● **Problem to work on**:
Take the data below and extract the lines from the one with "Keep writing the" to the one with "yb, .04), .02, .03).build('end_rail', M['beam'], e)", inclusive, exactly as written.

[Scene script records]
--------

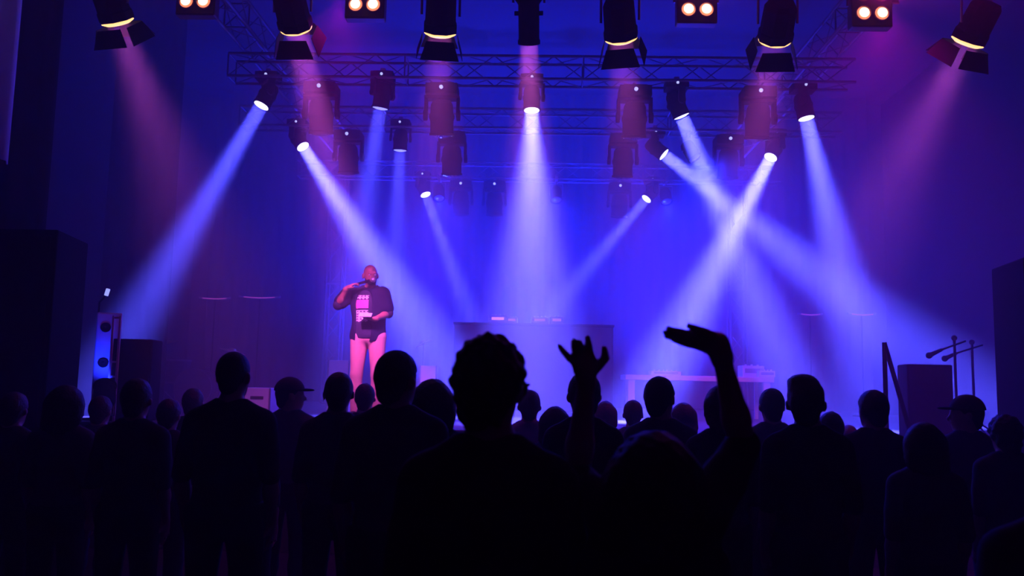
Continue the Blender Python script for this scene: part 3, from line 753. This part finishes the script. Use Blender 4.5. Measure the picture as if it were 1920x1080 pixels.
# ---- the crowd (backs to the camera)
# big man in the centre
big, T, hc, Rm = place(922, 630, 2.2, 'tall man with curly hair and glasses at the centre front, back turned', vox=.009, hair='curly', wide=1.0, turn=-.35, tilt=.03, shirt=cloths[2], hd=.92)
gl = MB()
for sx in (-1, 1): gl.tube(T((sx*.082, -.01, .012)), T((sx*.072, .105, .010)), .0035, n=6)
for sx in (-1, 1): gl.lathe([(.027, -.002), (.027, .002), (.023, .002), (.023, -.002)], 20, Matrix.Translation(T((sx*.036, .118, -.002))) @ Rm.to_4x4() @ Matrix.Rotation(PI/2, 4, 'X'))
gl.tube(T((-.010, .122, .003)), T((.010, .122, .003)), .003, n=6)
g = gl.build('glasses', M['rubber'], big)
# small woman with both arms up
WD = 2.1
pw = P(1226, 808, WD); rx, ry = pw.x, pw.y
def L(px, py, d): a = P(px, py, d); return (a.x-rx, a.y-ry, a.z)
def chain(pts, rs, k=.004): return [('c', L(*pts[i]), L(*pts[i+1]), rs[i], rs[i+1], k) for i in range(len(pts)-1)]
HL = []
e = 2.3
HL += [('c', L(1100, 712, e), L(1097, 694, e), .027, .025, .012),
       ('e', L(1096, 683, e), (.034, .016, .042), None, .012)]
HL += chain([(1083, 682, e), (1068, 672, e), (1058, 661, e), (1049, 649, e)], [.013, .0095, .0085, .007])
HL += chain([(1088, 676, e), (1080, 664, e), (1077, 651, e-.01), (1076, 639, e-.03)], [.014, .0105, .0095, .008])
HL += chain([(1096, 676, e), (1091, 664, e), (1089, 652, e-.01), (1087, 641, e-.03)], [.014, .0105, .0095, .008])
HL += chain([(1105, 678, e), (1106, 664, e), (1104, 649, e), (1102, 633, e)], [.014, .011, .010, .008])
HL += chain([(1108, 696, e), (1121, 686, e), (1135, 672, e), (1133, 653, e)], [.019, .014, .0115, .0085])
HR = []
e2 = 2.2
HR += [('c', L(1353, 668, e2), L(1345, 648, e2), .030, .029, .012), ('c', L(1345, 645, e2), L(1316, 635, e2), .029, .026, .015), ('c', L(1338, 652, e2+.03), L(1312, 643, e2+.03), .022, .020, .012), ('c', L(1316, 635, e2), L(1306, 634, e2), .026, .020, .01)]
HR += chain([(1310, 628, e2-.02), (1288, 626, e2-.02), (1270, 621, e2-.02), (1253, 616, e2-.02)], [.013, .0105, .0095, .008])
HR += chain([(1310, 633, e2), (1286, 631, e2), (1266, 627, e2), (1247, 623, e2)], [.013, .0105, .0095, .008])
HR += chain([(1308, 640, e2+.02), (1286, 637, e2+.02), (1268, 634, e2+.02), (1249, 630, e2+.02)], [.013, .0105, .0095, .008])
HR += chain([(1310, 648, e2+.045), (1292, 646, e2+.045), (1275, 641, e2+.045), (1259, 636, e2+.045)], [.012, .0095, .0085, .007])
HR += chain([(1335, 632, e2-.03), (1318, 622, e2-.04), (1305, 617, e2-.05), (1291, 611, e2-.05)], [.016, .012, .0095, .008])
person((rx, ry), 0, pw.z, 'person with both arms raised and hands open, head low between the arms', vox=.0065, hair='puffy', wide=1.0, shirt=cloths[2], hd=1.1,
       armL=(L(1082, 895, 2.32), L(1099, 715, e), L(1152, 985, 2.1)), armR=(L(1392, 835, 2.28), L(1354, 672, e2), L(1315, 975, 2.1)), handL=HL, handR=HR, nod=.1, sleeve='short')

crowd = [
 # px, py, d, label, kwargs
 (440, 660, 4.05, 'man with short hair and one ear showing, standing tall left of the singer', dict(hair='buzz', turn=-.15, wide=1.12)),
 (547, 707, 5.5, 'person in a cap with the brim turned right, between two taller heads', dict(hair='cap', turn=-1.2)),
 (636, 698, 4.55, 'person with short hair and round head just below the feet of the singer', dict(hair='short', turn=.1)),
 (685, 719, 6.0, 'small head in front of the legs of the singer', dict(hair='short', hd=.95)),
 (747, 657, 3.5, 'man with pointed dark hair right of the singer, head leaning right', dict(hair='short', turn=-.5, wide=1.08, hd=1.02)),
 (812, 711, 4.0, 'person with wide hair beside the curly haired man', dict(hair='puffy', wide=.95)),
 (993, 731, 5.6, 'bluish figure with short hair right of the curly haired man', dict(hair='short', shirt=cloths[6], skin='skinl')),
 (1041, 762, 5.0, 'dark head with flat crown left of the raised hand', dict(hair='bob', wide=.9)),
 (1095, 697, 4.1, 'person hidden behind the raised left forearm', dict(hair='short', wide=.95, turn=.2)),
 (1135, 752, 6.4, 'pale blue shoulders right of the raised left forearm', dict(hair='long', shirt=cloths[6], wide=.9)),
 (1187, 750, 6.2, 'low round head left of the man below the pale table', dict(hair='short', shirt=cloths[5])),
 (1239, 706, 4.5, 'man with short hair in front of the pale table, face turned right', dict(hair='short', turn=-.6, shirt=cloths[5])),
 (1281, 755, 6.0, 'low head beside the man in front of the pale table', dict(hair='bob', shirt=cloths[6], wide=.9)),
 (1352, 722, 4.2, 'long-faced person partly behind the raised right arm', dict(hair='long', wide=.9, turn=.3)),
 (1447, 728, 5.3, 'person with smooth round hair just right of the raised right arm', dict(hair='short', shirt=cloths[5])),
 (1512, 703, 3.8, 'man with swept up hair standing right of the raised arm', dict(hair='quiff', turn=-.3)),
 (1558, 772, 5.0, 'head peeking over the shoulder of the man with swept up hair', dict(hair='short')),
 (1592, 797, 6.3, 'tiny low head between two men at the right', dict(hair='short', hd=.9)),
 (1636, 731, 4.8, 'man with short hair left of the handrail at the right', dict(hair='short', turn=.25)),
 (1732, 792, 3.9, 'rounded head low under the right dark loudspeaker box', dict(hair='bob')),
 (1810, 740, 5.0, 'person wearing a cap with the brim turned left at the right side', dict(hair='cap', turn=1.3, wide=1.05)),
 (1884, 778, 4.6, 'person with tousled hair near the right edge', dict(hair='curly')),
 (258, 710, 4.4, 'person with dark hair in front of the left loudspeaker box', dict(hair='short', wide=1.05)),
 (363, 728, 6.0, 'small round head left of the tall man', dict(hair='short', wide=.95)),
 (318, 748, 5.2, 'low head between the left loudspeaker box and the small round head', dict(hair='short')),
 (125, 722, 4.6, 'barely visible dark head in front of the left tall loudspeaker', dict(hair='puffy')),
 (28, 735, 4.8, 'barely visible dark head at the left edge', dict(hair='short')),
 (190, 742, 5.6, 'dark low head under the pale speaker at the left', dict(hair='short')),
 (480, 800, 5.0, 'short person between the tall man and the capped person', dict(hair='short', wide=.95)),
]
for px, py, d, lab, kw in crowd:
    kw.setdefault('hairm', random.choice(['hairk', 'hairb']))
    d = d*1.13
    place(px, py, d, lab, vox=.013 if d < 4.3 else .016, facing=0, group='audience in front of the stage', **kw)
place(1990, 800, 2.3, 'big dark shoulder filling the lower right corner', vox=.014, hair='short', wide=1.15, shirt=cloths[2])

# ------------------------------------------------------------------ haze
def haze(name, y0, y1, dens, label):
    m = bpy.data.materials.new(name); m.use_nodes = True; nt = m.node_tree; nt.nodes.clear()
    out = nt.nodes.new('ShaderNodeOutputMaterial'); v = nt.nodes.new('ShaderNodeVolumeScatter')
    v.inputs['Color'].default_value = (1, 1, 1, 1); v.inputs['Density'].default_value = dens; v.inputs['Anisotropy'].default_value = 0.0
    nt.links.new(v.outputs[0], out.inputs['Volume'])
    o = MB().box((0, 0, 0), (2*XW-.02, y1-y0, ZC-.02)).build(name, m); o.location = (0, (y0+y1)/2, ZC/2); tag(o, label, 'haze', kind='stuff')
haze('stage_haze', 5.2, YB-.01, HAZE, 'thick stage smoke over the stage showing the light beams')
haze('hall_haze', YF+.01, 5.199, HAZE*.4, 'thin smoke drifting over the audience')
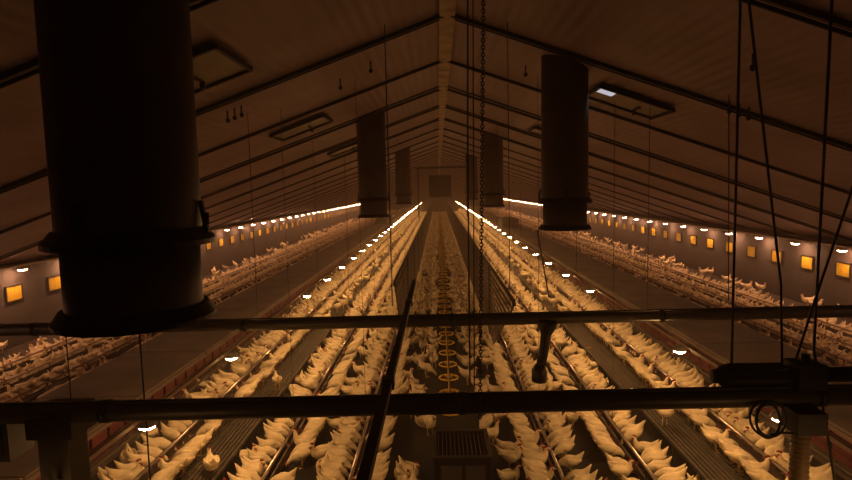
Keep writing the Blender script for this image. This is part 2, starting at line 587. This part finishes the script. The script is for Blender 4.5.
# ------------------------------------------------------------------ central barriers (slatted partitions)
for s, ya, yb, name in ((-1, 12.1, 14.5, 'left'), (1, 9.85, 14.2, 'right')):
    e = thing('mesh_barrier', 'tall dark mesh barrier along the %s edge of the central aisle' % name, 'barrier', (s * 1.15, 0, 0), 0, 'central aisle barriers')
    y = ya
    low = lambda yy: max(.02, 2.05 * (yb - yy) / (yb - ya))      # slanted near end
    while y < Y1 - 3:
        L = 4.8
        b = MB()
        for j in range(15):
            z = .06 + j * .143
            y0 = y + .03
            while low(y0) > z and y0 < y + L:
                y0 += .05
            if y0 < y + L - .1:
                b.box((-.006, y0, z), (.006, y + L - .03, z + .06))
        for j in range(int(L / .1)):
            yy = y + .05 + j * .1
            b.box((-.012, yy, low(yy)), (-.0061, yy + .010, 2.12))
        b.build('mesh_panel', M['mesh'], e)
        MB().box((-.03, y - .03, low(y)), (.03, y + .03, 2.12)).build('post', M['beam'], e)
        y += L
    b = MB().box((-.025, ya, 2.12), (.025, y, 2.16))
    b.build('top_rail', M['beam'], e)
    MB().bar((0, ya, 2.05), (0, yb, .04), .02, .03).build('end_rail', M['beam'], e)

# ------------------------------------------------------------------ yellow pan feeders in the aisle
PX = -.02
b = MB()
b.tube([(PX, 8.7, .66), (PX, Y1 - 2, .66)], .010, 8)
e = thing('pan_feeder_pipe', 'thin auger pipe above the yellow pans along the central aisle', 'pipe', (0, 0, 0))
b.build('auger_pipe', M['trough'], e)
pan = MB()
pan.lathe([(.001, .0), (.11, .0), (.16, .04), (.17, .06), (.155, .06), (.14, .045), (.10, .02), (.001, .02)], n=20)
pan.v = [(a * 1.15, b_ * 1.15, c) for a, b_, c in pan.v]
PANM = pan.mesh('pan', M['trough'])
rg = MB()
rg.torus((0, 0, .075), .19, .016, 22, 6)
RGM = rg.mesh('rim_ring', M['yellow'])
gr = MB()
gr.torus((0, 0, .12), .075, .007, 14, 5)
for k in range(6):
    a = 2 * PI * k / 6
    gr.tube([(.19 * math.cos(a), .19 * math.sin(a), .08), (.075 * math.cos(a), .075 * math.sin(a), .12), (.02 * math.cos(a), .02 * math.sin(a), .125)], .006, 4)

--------

● **Task response**:
Keep writing the Blender script for this image. This is part 2, starting at line 587. This part finishes the script. The script is for Blender 4.5.
# ------------------------------------------------------------------ central barriers (slatted partitions)
for s, ya, yb, name in ((-1, 12.1, 14.5, 'left'), (1, 9.85, 14.2, 'right')):
    e = thing('mesh_barrier', 'tall dark mesh barrier along the %s edge of the central aisle' % name, 'barrier', (s * 1.15, 0, 0), 0, 'central aisle barriers')
    y = ya
    low = lambda yy: max(.02, 2.05 * (yb - yy) / (yb - ya))      # slanted near end
    while y < Y1 - 3:
        L = 4.8
        b = MB()
        for j in range(15):
            z = .06 + j * .143
            y0 = y + .03
            while low(y0) > z and y0 < y + L:
                y0 += .05
            if y0 < y + L - .1:
                b.box((-.006, y0, z), (.006, y + L - .03, z + .06))
        for j in range(int(L / .1)):
            yy = y + .05 + j * .1
            b.box((-.012, yy, low(yy)), (-.0061, yy + .010, 2.12))
        b.build('mesh_panel', M['mesh'], e)
        MB().box((-.03, y - .03, low(y)), (.03, y + .03, 2.12)).build('post', M['beam'], e)
        y += L
    b = MB().box((-.025, ya, 2.12), (.025, y, 2.16))
    b.build('top_rail', M['beam'], e)
    MB().bar((0, ya, 2.05), (0, yb, .04), .02, .03).build('end_rail', M['beam'], e)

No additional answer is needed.